● **DATASET EXCERPT**
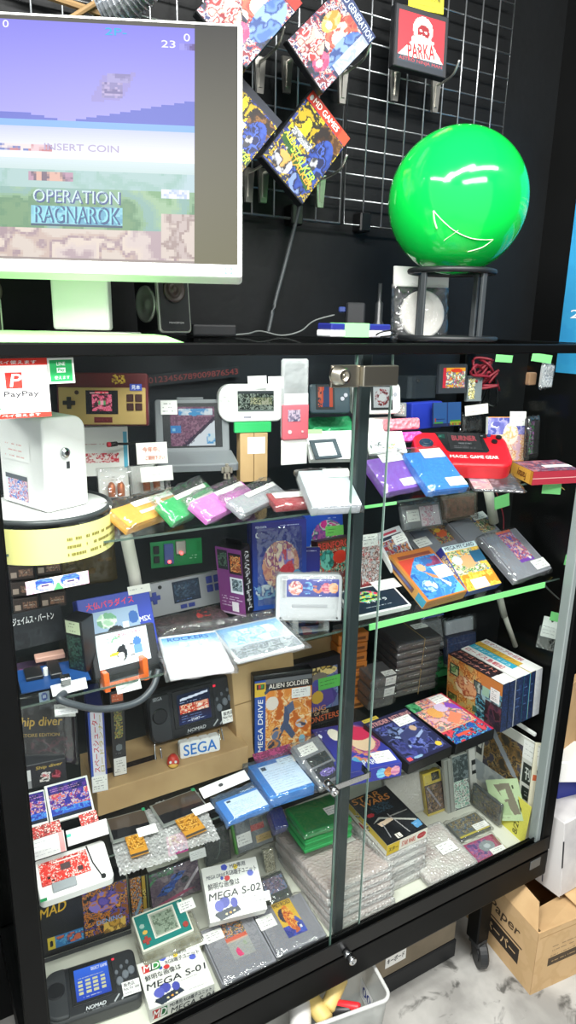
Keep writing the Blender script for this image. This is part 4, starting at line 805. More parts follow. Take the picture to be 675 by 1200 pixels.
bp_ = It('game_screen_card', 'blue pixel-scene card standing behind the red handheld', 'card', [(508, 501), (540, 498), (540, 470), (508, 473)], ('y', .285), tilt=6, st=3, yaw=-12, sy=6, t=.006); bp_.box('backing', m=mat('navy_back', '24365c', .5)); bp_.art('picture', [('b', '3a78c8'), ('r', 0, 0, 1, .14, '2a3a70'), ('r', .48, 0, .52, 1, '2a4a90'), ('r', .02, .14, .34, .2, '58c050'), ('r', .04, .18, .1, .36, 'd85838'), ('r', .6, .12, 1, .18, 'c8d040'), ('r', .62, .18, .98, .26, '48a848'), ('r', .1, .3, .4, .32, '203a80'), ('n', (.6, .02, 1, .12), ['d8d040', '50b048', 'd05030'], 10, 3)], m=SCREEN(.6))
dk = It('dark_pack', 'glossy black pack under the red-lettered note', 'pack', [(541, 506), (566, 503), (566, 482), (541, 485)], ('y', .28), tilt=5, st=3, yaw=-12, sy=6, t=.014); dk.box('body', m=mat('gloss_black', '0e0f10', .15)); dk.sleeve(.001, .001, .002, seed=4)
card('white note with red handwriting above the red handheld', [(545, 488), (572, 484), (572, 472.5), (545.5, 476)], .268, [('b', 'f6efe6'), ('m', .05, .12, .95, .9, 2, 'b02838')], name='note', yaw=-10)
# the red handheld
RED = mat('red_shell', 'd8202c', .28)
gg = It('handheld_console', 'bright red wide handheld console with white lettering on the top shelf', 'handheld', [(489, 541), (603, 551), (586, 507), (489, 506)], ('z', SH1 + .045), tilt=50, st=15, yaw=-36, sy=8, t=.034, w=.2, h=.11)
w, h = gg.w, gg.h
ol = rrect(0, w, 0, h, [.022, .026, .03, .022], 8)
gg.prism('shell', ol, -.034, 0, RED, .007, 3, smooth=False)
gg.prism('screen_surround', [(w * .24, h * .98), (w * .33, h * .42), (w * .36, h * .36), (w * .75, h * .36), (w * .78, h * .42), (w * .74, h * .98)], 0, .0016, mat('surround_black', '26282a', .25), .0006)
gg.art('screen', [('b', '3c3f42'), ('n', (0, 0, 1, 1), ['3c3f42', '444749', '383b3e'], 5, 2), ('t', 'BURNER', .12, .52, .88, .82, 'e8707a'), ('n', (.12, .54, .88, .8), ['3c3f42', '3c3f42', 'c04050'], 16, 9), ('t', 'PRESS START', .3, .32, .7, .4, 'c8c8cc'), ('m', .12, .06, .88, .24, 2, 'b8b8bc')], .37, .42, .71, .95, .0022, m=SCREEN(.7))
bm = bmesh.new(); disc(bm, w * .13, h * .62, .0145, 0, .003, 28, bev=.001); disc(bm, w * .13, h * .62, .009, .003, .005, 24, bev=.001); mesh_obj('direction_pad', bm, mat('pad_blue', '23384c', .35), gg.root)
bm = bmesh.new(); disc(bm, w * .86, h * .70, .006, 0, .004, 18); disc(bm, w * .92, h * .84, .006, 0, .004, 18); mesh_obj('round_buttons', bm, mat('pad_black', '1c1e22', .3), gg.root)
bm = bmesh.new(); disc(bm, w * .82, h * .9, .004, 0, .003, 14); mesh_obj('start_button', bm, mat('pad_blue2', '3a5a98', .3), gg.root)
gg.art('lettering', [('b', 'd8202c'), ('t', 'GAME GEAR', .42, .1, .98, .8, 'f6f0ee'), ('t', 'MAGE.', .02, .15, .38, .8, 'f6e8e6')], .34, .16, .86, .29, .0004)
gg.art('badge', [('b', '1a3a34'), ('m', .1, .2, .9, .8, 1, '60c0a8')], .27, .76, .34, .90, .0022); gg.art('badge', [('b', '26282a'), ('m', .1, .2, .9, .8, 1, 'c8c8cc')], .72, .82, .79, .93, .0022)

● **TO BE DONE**
Output the material word for word, omitting its pictures.

● **RESULT OF THE EXERCISE**
Keep writing the Blender script for this image. This is part 4, starting at line 805. More parts follow. Take the picture to be 675 by 1200 pixels.
bp_ = It('game_screen_card', 'blue pixel-scene card standing behind the red handheld', 'card', [(508, 501), (540, 498), (540, 470), (508, 473)], ('y', .285), tilt=6, st=3, yaw=-12, sy=6, t=.006); bp_.box('backing', m=mat('navy_back', '24365c', .5)); bp_.art('picture', [('b', '3a78c8'), ('r', 0, 0, 1, .14, '2a3a70'), ('r', .48, 0, .52, 1, '2a4a90'), ('r', .02, .14, .34, .2, '58c050'), ('r', .04, .18, .1, .36, 'd85838'), ('r', .6, .12, 1, .18, 'c8d040'), ('r', .62, .18, .98, .26, '48a848'), ('r', .1, .3, .4, .32, '203a80'), ('n', (.6, .02, 1, .12), ['d8d040', '50b048', 'd05030'], 10, 3)], m=SCREEN(.6))
dk = It('dark_pack', 'glossy black pack under the red-lettered note', 'pack', [(541, 506), (566, 503), (566, 482), (541, 485)], ('y', .28), tilt=5, st=3, yaw=-12, sy=6, t=.014); dk.box('body', m=mat('gloss_black', '0e0f10', .15)); dk.sleeve(.001, .001, .002, seed=4)
card('white note with red handwriting above the red handheld', [(545, 488), (572, 484), (572, 472.5), (545.5, 476)], .268, [('b', 'f6efe6'), ('m', .05, .12, .95, .9, 2, 'b02838')], name='note', yaw=-10)
# the red handheld
RED = mat('red_shell', 'd8202c', .28)
gg = It('handheld_console', 'bright red wide handheld console with white lettering on the top shelf', 'handheld', [(489, 541), (603, 551), (586, 507), (489, 506)], ('z', SH1 + .045), tilt=50, st=15, yaw=-36, sy=8, t=.034, w=.2, h=.11)
w, h = gg.w, gg.h
ol = rrect(0, w, 0, h, [.022, .026, .03, .022], 8)
gg.prism('shell', ol, -.034, 0, RED, .007, 3, smooth=False)
gg.prism('screen_surround', [(w * .24, h * .98), (w * .33, h * .42), (w * .36, h * .36), (w * .75, h * .36), (w * .78, h * .42), (w * .74, h * .98)], 0, .0016, mat('surround_black', '26282a', .25), .0006)
gg.art('screen', [('b', '3c3f42'), ('n', (0, 0, 1, 1), ['3c3f42', '444749', '383b3e'], 5, 2), ('t', 'BURNER', .12, .52, .88, .82, 'e8707a'), ('n', (.12, .54, .88, .8), ['3c3f42', '3c3f42', 'c04050'], 16, 9), ('t', 'PRESS START', .3, .32, .7, .4, 'c8c8cc'), ('m', .12, .06, .88, .24, 2, 'b8b8bc')], .37, .42, .71, .95, .0022, m=SCREEN(.7))
bm = bmesh.new(); disc(bm, w * .13, h * .62, .0145, 0, .003, 28, bev=.001); disc(bm, w * .13, h * .62, .009, .003, .005, 24, bev=.001); mesh_obj('direction_pad', bm, mat('pad_blue', '23384c', .35), gg.root)
bm = bmesh.new(); disc(bm, w * .86, h * .70, .006, 0, .004, 18); disc(bm, w * .92, h * .84, .006, 0, .004, 18); mesh_obj('round_buttons', bm, mat('pad_black', '1c1e22', .3), gg.root)
bm = bmesh.new(); disc(bm, w * .82, h * .9, .004, 0, .003, 14); mesh_obj('start_button', bm, mat('pad_blue2', '3a5a98', .3), gg.root)
gg.art('lettering', [('b', 'd8202c'), ('t', 'GAME GEAR', .42, .1, .98, .8, 'f6f0ee'), ('t', 'MAGE.', .02, .15, .38, .8, 'f6e8e6')], .34, .16, .86, .29, .0004)
gg.art('badge', [('b', '1a3a34'), ('m', .1, .2, .9, .8, 1, '60c0a8')], .27, .76, .34, .90, .0022); gg.art('badge', [('b', '26282a'), ('m', .1, .2, .9, .8, 1, 'c8c8cc')], .72, .82, .79, .93, .0022)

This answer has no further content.